Exactly the lines from the line containing "Build this scene" through the line containing "S = bpy.context.scene" are to be echoed, with both included and pictures left out.

>> Start

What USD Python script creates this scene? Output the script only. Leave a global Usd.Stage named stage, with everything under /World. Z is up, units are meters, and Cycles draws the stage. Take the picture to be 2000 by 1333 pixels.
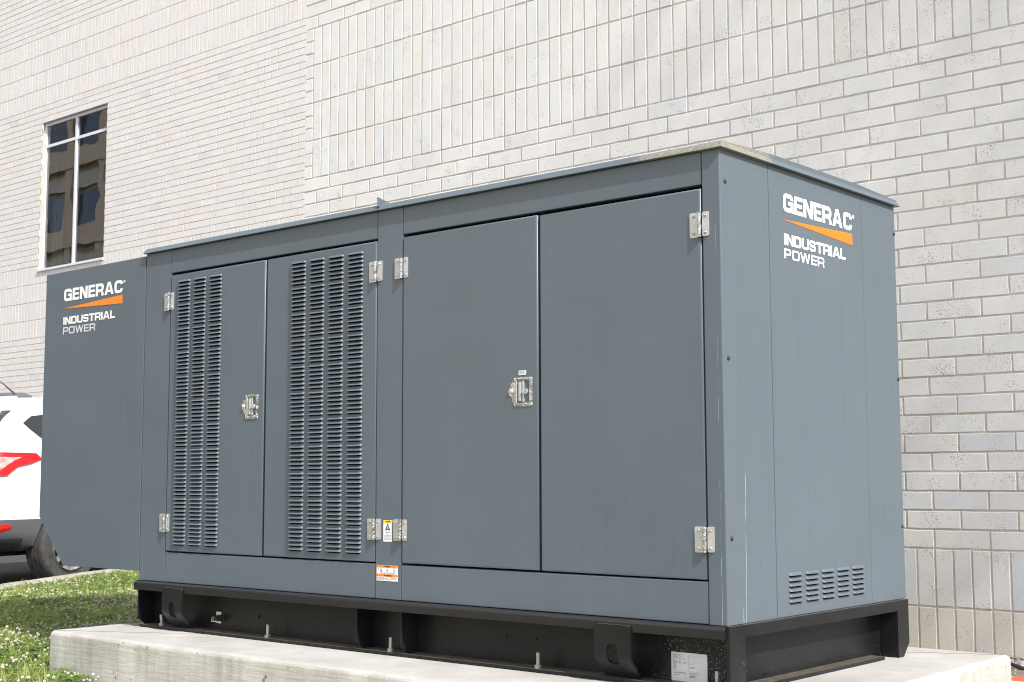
import math
import numpy as np
import trimesh
import manifold3d as m3
import shapely
from shapely.geometry import Polygon, LineString, Point, box as sbox
from shapely.ops import unary_union
from shapely import affinity
from pxr import Usd, UsdGeom, UsdLux, UsdShade, Gf, Sdf, Vt
import usdkit

stage = Usd.Stage.CreateInMemory()
UsdGeom.SetStageUpAxis(stage, "Z")
UsdGeom.SetStageMetersPerUnit(stage, 1.0)
UsdGeom.Xform.Define(stage, "/World")
UsdGeom.Scope.Define(stage, "/World/Looks")

# ------------------------------------------------------------------ camera
YAW, PITCH, ROLL, FPX = -0.70895209, 0.10082862, -0.00299699, 2664.8714
EYE = np.array([2.4199505, -3.90432533, 0.48139378])
_f = np.array([math.sin(YAW) * math.cos(PITCH), math.cos(YAW) * math.cos(PITCH), math.sin(PITCH)])
_r0 = np.array([math.cos(YAW), -math.sin(YAW), 0.0])
_u0 = np.cross(_r0, _f)
_r = math.cos(ROLL) * _r0 + math.sin(ROLL) * _u0
_u = -math.sin(ROLL) * _r0 + math.cos(ROLL) * _u0
cam = UsdGeom.Camera.Define(stage, "/World/camera")
cam.CreateHorizontalApertureAttr(36.0)
cam.CreateVerticalApertureAttr(24.0)
cam.CreateFocalLengthAttr(36.0 * FPX / 2000.0)
cam.CreateFStopAttr(14.0)
cam.CreateFocusDistanceAttr(5.4)
cam.CreateExposureAttr(1.15)
cam.CreateClippingRangeAttr((0.05, 5000.0))
M4 = Gf.Matrix4d(*_r, 0, *_u, 0, *(-_f), 0, *EYE, 1)
UsdGeom.Xformable(cam).AddTransformOp().Set(M4)


def project(p):
    d = np.asarray(p, float) - EYE
    z = d @ _f
    return np.stack([1000 + FPX * (d @ _r) / z, 666.5 - FPX * (d @ _u) / z], -1)


# ------------------------------------------------------------------ sky and sun
SUN = np.array([0.98, -0.26, 1.0])
SUN = SUN / np.linalg.norm(SUN)
SUN_EL, SUN_ROT = math.asin(SUN[2]), math.atan2(SUN[0], SUN[1])
sky_mat = usdkit.material(stage, "/World/Looks/sky_material", {
    "sky": ("sky_texture", {"sky_type": "single_scattering", "sun_disc": False, "sun_elevation": SUN_EL, "sun_rotation": SUN_ROT,
                            "air_density": 1.0, "aerosol_density": 1.6, "ozone_density": 1.0, "altitude": 100.0}),
    "tc": ("texture_coordinate", {}),
    "map": ("mapping", {"scale": (1.0, 1.0, 2.4)}),
    "cl": ("noise_texture", {"scale": 1.7, "detail": 7.0, "roughness": 0.58}),
    "cov": ("map_range", {"from_min": 0.36, "from_max": 0.62, "to_min": 0.25, "to_max": 0.85, "clamp": True}),
    "mixc": ("mix", {"color2": (4.6, 4.55, 4.5)}),
    "bg": ("background_shader", {"strength": 0.14}),
}, [("tc.generated", "map.vector"), ("map.vector", "cl.vector"), ("cl.fac", "cov.value"), ("cov.result", "mixc.fac"),
    ("sky.color", "mixc.color1"), ("mixc.color", "bg.color")], surface="bg.background")
dome = UsdLux.DomeLight.Define(stage, "/World/sky")
UsdShade.MaterialBindingAPI.Apply(dome.GetPrim()).Bind(sky_mat)
dome.GetPrim().SetCustomDataByKey("kind", "structure")
sun = UsdLux.DistantLight.Define(stage, "/World/sun")
sun.CreateNormalizeAttr(True)
sun.CreateIntensityAttr(0.76)
sun.CreateAngleAttr(0.53)
sun.CreateColorAttr(Gf.Vec3f(1.0, 0.965, 0.91))
_zx = np.cross([0, 0, 1], SUN)
_zx /= np.linalg.norm(_zx)
_zy = np.cross(SUN, _zx)
UsdGeom.Xformable(sun).AddTransformOp().Set(Gf.Matrix4d(*_zx, 0, *_zy, 0, *SUN, 0, 0, 0, 20, 1))

# ------------------------------------------------------------------ helpers
RNG = np.random.default_rng(7)
_used = {}


def path_for(name, parent=None):
    base = (parent.GetPath().pathString if parent is not None else "/World") + "/" + name
    n = _used.get(base, -1) + 1
    _used[base] = n
    return base if n == 0 else f"{base}_{n:03d}"


def tag(o, label=None, category=None, group=None, kind=None):
    p = o.GetPrim() if hasattr(o, "GetPrim") else o
    for k, v in (("label", label), ("category", category), ("group", group), ("kind", kind)):
        if v:
            p.SetCustomDataByKey(k, v)
    return p


def thing(name, label, category, loc=(0, 0, 0), group=None):
    x = UsdGeom.Xform.Define(stage, path_for(name))
    if any(loc):
        x.AddTranslateOp().Set(Gf.Vec3d(*loc))
    return tag(x, label, category, group)


class MB:
    """Collects pieces into one mesh."""

    def __init__(self):
        self.v, self.f, self.n, self.c = [], [], 0, []

    def add(self, v, f, color=None):
        v, f = np.asarray(v, float), np.asarray(f, int)
        if f.shape[1] == 4:
            f = np.vstack([f[:, [0, 1, 2]], f[:, [0, 2, 3]]])
        self.v.append(v)
        self.f.append(f + self.n)
        self.n += len(v)
        if color is not None:
            self.c.append(np.tile(np.asarray(color, np.float32), (len(v), 1)))
        return self

    def tm(self, t, color=None):
        if hasattr(t, "to_mesh"):
            k = t.to_mesh()
            return self.add(k.vert_properties[:, :3], k.tri_verts, color)
        return self.add(t.vertices, t.faces, color)

    def box(self, x0, x1, y0, y1, z0, z1):
        b = trimesh.creation.box(bounds=[[x0, y0, z0], [x1, y1, z1]])
        return self.tm(b)

    def tube(self, pts, r, seg=8):
        pts = np.asarray(pts, float)
        r = np.broadcast_to(r, len(pts))
        rings = []
        for i, p in enumerate(pts):
            d = pts[min(i + 1, len(pts) - 1)] - pts[max(i - 1, 0)]
            d /= np.linalg.norm(d)
            a = np.cross(d, [0, 0, 1.0] if abs(d[2]) < 0.9 else [1.0, 0, 0])
            a /= np.linalg.norm(a)
            b = np.cross(d, a)
            t = np.arange(seg) * 2 * np.pi / seg
            rings.append(p + r[i] * (np.cos(t)[:, None] * a + np.sin(t)[:, None] * b))
        v = np.vstack(rings)
        f = []
        for i in range(len(pts) - 1):
            for k in range(seg):
                a, b = i * seg + k, i * seg + (k + 1) % seg
                f.append([a, b, b + seg, a + seg])
        n = len(v)
        v = np.vstack([v, pts[0], pts[-1]])
        f = np.array(f)
        f = np.vstack([f[:, [0, 1, 2]], f[:, [0, 2, 3]],
                       [[n, (k + 1) % seg, k] for k in range(seg)],
                       [[n + 1, n - seg + k, n - seg + (k + 1) % seg] for k in range(seg)]])
        return self.add(v, f)

    def xf(self, fn):
        self.v = [fn(v) for v in self.v]
        return self

    def build(self, name, material, parent=None, smooth=False, **kw):
        v, f = np.vstack(self.v), np.vstack(self.f)
        m = usdkit.mesh(stage, path_for(name, parent), (v, f), material, smooth=smooth)
        if self.c:
            UsdGeom.PrimvarsAPI(m).CreatePrimvar("tint", Sdf.ValueTypeNames.Color3fArray, "vertex").Set(Vt.Vec3fArray.FromNumpy(np.vstack(self.c)))
        tag(m, **kw)
        return m.GetPrim()


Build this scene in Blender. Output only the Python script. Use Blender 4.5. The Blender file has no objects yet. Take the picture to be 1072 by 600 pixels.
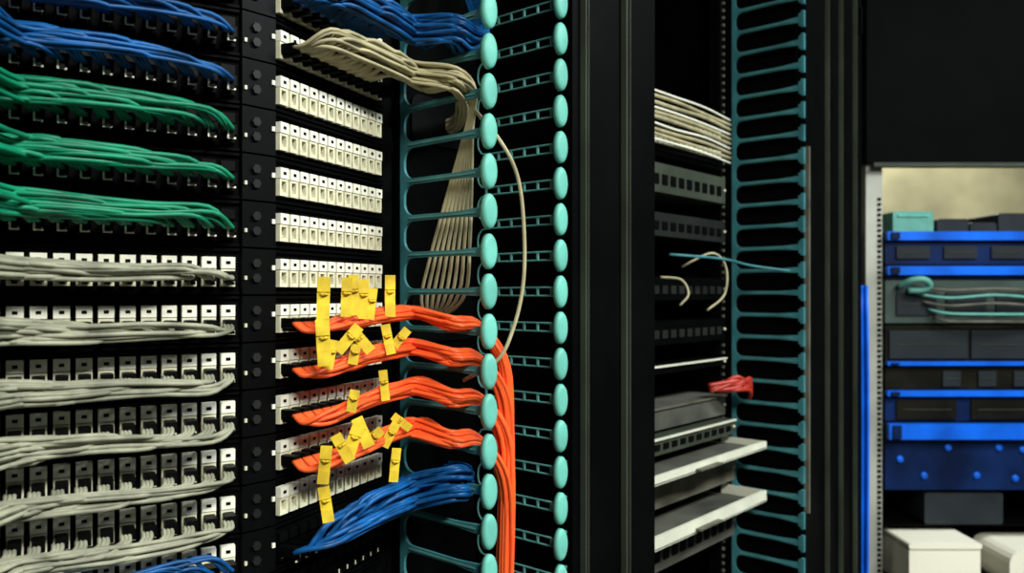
import bpy, math, random
from mathutils import Vector, Matrix
random.seed(7)
H = 1.45
S = bpy.context.scene

# ------------------------------------------------------------------ materials
def mat(name, col, rough=0.5, metal=0.0, var=0.15, scale=30, spec=0.5, emit=None, es=0):
    m = bpy.data.materials.new(name); m.use_nodes = True
    nt = m.node_tree; b = nt.nodes["Principled BSDF"]
    b.inputs["Roughness"].default_value = rough
    b.inputs["Metallic"].default_value = metal
    b.inputs["Specular IOR Level"].default_value = spec
    tc = nt.nodes.new("ShaderNodeTexCoord"); nz = nt.nodes.new("ShaderNodeTexNoise")
    nz.inputs["Scale"].default_value = scale; nz.inputs["Detail"].default_value = 3
    nt.links.new(tc.outputs["Object"], nz.inputs["Vector"])
    cr = nt.nodes.new("ShaderNodeValToRGB")
    cr.color_ramp.elements[0].position = 0.3; cr.color_ramp.elements[1].position = 0.7
    cr.color_ramp.elements[0].color = tuple(c*(1-var) for c in col)+(1,)
    cr.color_ramp.elements[1].color = tuple(min(1, c*(1+var)) for c in col)+(1,)
    nt.links.new(nz.outputs["Fac"], cr.inputs["Fac"])
    nt.links.new(cr.outputs["Color"], b.inputs["Base Color"])
    if emit:
        b.inputs["Emission Color"].default_value = emit+(1,)
        b.inputs["Emission Strength"].default_value = es
    return m
BLK = mat("black_metal", (0.0012,0.0013,0.0013), 0.6, 0, 0.3, 12, 0.03)
BLKG = mat("black_gloss", (0.0015,0.0017,0.0017), 0.5, 0, 0.3, 12, 0.04)
BLKP = mat("black_plastic", (0.0018,0.002,0.002), 0.45, 0, 0.2, 60, 0.08)
CREAM = mat("cream_plastic", (0.80,0.77,0.55), 0.5, 0, 0.12, 80, 0.3)
WHITE = mat("white_label_and_glint", (0.92,0.90,0.75), 0.6, 0, 0.05, 90, 0.3)
MINT = mat("mint_plastic", (0.15,0.52,0.42), 0.45, 0, 0.15, 25, 0.3)
TEAL = mat("shaded_mint_and_teal", (0.045,0.19,0.21), 0.45, 0, 0.25, 25, 0.3)  # mint finger plastic with shade put into the colour; also a teal cord
LADR = mat("ladder_shaded_mint", (0.09,0.27,0.25), 0.45, 0, 0.25, 25, 0.3)  # lighter shaded tone of the same mint, for ladder fingers and ribs
BLUE = mat("blue_cable", (0.004,0.080,0.26), 0.4, 0, 0.55, 30, 0.35)
GREEN = mat("green_cable", (0.004,0.20,0.10), 0.4, 0, 0.45, 30, 0.35)
GRAY = mat("gray_cable", (0.30,0.30,0.215), 0.45, 0, 0.4, 40, 0.3)
CRM = mat("cream_cable", (0.46,0.41,0.24), 0.45, 0, 0.25, 30, 0.3)
ORG = mat("orange_cable", (1.0,0.12,0.025), 0.4, 0, 0.12, 30, 0.35)
YEL = mat("yellow_tag", (0.84,0.56,0.035), 0.55, 0, 0.3, 40, 0.3)
GOLD = mat("screw_metal", (0.75,0.72,0.50), 0.35, 0.2, 0.1, 60)
SILV = mat("silver_tray", (0.78,0.78,0.62), 0.4, 0.1, 0.1, 20)
PAN = mat("tray_pan_grey", (0.085,0.085,0.07), 0.5, 0.1, 0.4, 10, 0.2)
GREYM = mat("grey_equipment", (0.12,0.115,0.085), 0.5, 0.1, 0.35, 20, 0.2)
DKG = mat("trim_and_glint_grey", (0.05,0.06,0.042), 0.45, 0.1, 0.3, 8, 0.2)  # trim grey, also used for the painted glints on the duct door
STUD = mat("dark_stud_metal", (0.016,0.018,0.016), 0.45, 0.1, 0.3, 8, 0.2)
RED = mat("red_cable", (0.42,0.03,0.015), 0.4)
SBLUE = mat("blue_bezel", (0.005,0.13,0.80), 0.4, 0, 0.35, 8, 0.3)
DBLUE = mat("dark_blue_metal", (0.003,0.014,0.065), 0.5, 0.0, 0.5, 9, 0.15)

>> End

**Full output**
Build this scene in Blender. Output only the Python script. Use Blender 4.5. The Blender file has no objects yet. Take the picture to be 1072 by 600 pixels.
import bpy, math, random
from mathutils import Vector, Matrix
random.seed(7)
H = 1.45
S = bpy.context.scene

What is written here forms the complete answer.